大企業の雇用者10年で26%増、中小は高齢者頼み
大企業への人材シフトが進んでいる。業績改善を背景に大企業は雇用者数が10年前から26%増えた。中小企業は若い世代の採用が難しく、高齢者への依存を強める。今後は労働力減少が見込まれ、人材争奪は激化する。中小企業は賃上げや柔軟な働き方の導入を急がなければ人手不足を解消できない。
総務省の労働力調査から、従業員規模ごとに企業の雇用者数を集計した。従業員1000人以上の大企業は2024年に1489万人。不況下でリストラや採用抑制が続いた02年を底に増加傾向が続いている。雇用者全体に占める割合も14年の21%から24年は24%に伸びた。従業員100〜999人の中堅企業は24年に1602万人と10年で14%増えた。
(中略)
一方、従業員99人以下の中小企業は2435万人で10年前より0.2%減った。雇用者に占める割合は44%から40%に下がった。15〜64歳が125万人減った一方で、65歳以上が112万人増えた。人材獲得に苦労するなかで高齢者頼みの傾向が鮮明になっている。
(日本経済新聞 5月25日)
近年、政府が賃上げを財界に求めていることもあり、大企業を中心に賃上げが続いている。かつては、賃上げは自社の経営状況よりも相場に合わせる傾向が強かった。業績の良い企業も利益の上振れ分は賞与で分配し、給与は他社と横並びにしておくのが常だった。しかし、今や、給与も自由競争の時代に突入したようだ。余力のある企業は他社に先駆けて賃上げに動き、自社の人材確保を優先している。
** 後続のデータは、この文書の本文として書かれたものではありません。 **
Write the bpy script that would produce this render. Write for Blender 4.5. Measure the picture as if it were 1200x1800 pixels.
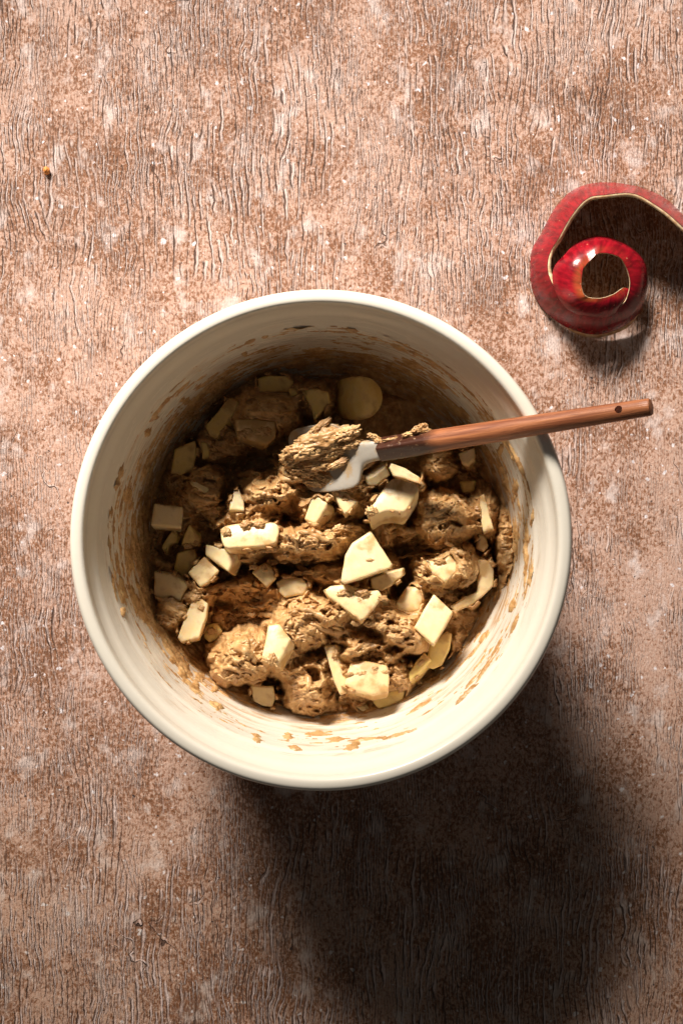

賃上げをして人材を確保しようとする企業は、高い給与でも利益を上げられる企業であり、労働生産性が高い企業だ。規模の大きな企業の方が労働生産性は高い傾向があるため、給与水準の自由化が進むと、中小企業と大企業の賃金格差は拡大する。その結果、人材確保における大企業の優位性が高くなり、雇用者は大企業へ流れた。中小企業には厳しい状況ではあるが、生産性の高い企業に労働力が移動することは、経済全体にとってプラスに働く。中小企業としては、低賃金でも人が集まるよう努力するのではなく、AIやロボットなどの新しテクノロジーを活用して、高賃金でも利益を出せる企業に脱皮するよう変革することが重要だ。